For 45 years, Tehran has ruled through executions, torture, censorship and assassinations. The Islamic Revolutionary Guard Corps (IRGC) — the regime’s praetorian guard– exports that violence through proxies in Lebanon, Iraq, Syria and Yemen. Given this record, the refusal of some Western governments — particularly the European Union — to designate the IRGC as a terrorist entity is indefensible.

A return to monarchy is dangerous fantasy

Even now, with Tehran facing mounting domestic and international pressure, some pundits propose a return to monarchy through the son of the deposed Shah, Reza Pahlavi. This is a dangerous fantasy, reminiscent of Iraq-style regime change imposed from abroad. Iranians have already rendered their verdict on both monarchy and theocracy.

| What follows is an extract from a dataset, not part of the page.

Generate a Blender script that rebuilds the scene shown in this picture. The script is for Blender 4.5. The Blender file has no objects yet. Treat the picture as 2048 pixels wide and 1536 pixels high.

During the 2022 uprising, protesters chanted, “Down with the oppressor–be it Shah or Supreme Leader.” More than 3,600 resistance units, many inspired by a six-decade struggle against two dictatorships, have carried out civil-disobedience actions in nearly every province. Their aim is not to swap one autocracy for another, but to build a democratic, secular and non-nuclear republic, rooted in pluralism and equal rights.